JawaPos.com – Pengamat ekonomi Universitas Pendidikan Nasional Denpasar, Bali, Prof Ida Bagus Raka Suardana mengusulkan agar pemerintah mengenakan pajak penghasilan (PPh) melebihi ketentuan, terhadap omzet penjualan pakaian bekas. “Bila perlu pajak ditinggikan agar bersaing dengan produk lokal,” kata Raka Suardana, dikutip dari Antara, Senin (20/3).
Selain itu, ia mengusulkan agar pemerintah memeriksa legalitas usahanya. Upaya itu dilakukan agar saat dilakukan penindakan tidak serta-merta hanya menyita dan memusnahkan pakaian bekas.
Adapun sesuai ketentuan Peraturan Pemerintah (PP) Nomor 55 Tahun 2022 tentang Penyesuaian Pengaturan di Bidang Pajak Penghasilan, PPh final sebesar 0,5 persen untuk wajib pajak tertentu yang memiliki peredaran bruto (omzet) maksimal Rp4,8 miliar setahun.
Senada dengan Raka Suardana, pengamat ekonomi dari Center of Economic and Law Studies (Celios) Bhima Yudistira juga mengusulkan kepada pemerintah agar memberikan kompensasi kepada pedagang pakaian bekas skala kecil dan mencari solusi supaya mereka bisa beralih menjual produk lokal pakaian jadi.
Sedangkan pakaian bekas yang disita pemerintah, kata dia lagi, masih bisa diberikan ke korban bencana alam dan orang miskin. “Jangan langsung dimusnahkan, sementara banyak orang miskin tidak mampu beli baju,” katanya pula.
Upaya itu, kata dia, perlu dilakukan sebagai solusi kepada pedagang kecil karena transaksi pakaian bekas atau thrifting sudah ada di Tanah Air sejak 1990. Menurut dia, meski pakaian bekas, namun pasar masih berminat membeli komoditas tersebut karena produk pakaian jadi lokal kurang bersaing baik dari segi kualitas dan harga.
Pemerintah, ujar dia lagi, bisa membantu menaikkan kualitas dan menekan biaya produksi pakaian jadi lokal dengan pembiayaan murah, pendampingan dan upaya promosi bersama.

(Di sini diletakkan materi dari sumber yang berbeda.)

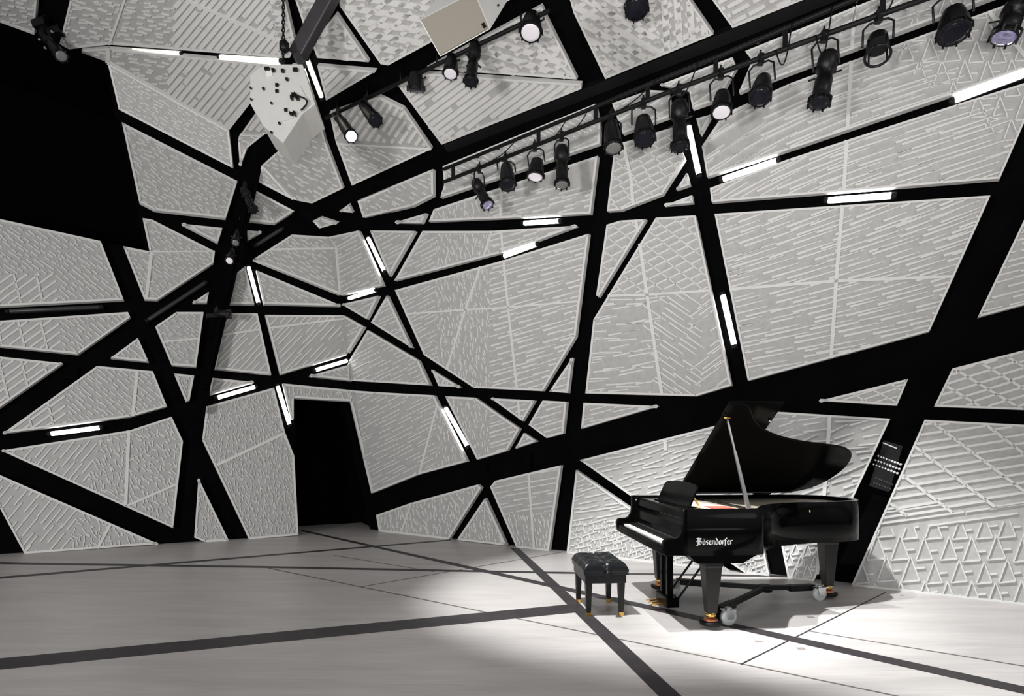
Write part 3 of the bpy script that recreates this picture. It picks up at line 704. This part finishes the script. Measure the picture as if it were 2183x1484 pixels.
# ------------------------------------------------------------------ loudspeakers
def at(x, y, Y): return CAM+ray(x, y)*Y
P = [(533,160),(550,146),(566,137),(645,137),(672,222),(645,242),(603,305),(561,268),(533,220)]; Y1 = 7.8
fr = [at(x, y, Y1) for x, y in P]; ev = at(628,353,8.32)-at(603,305,Y1)
spk = thing('hanging_loudspeaker', at(603,305,Y1), 'white angular loudspeaker cluster hanging on a chain, wiring side towards us', 'loudspeaker')
mb = MB(); mb.prism(fr, ev); mb.build('cabinet', M['spk'], spk, world=True, bevel=.006)
def quadpart(name, pts, m, th=.02, Y=Y1):
    a = [at(x, y, Y-.002) for x, y in pts]; mb = MB(); mb.prism(a, (0,-th,0)); return mb.build(name, m, spk, world=True)
quadpart('back_plate', [(576,190),(600,182),(640,184),(662,224),(622,254),(600,260)], M['spk'], .014)
quadpart('cover_plate', [(567,150),(580,150),(582,162),(570,166)], M['white'], .012)
for x, y, w, h in ((571,149,5,3.2),(584,152,3,3),(604,153,3,3),(631,151,5,3.2),(592,184,3,3.4),(592,197,3,3.4),(611,237,3,3.2),(613,171,2.5,2.5),(563,191,2,2),(580,222,1.6,1.6),(597,265,2.2,1.8),(536,190,1.5,1.5),(537,214,1.5,1.5),(580,284,1.8,1.5)):
    quadpart('connector', [(x-w,y-h),(x+w,y-h),(x+w,y+h),(x-w,y+h)], M['can'], .04)
for x, y, w, h in ((629,206,6,4),(624,212,3,5),(636,213,4,4),(623,246,4,4),(630,245,3,5)):
    quadpart('plug', [(x-w,y-h),(x+w,y-h*.4),(x+w*.8,y+h),(x-w*.7,y+h*.7)], M['can'], .06)
mb = MB(); mb.tube([at(x, y, Y1-.05) for x, y in ((627,197),(634,204),(648,209),(655,215),(653,223),(645,232),(641,235))], .011, 8); mb.build('cable', M['can'], spk, world=True)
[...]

Direktur Celios itu menambahkan, saat ini tingkat suku bunga industri tekstil yang sifatnya korporasi di atas 10 persen.
Sedangkan bunga untuk UMKM bervariasi yakni ada di kisaran 15-30 persen per tahun. “Bandingkan suku bunga pinjaman di Tiongkok hanya 4-5 persen dan Vietnam 7-8 persen. Jadi sulit head to head karena bunga pinjaman dalam negeri mahal,” katanya pula.
Pemerintah melarang impor pakaian bekas yang diatur dalam Peraturan Menteri Perdagangan Nomor 18 tahun 2021 tentang barang dilarang ekspor dan impor.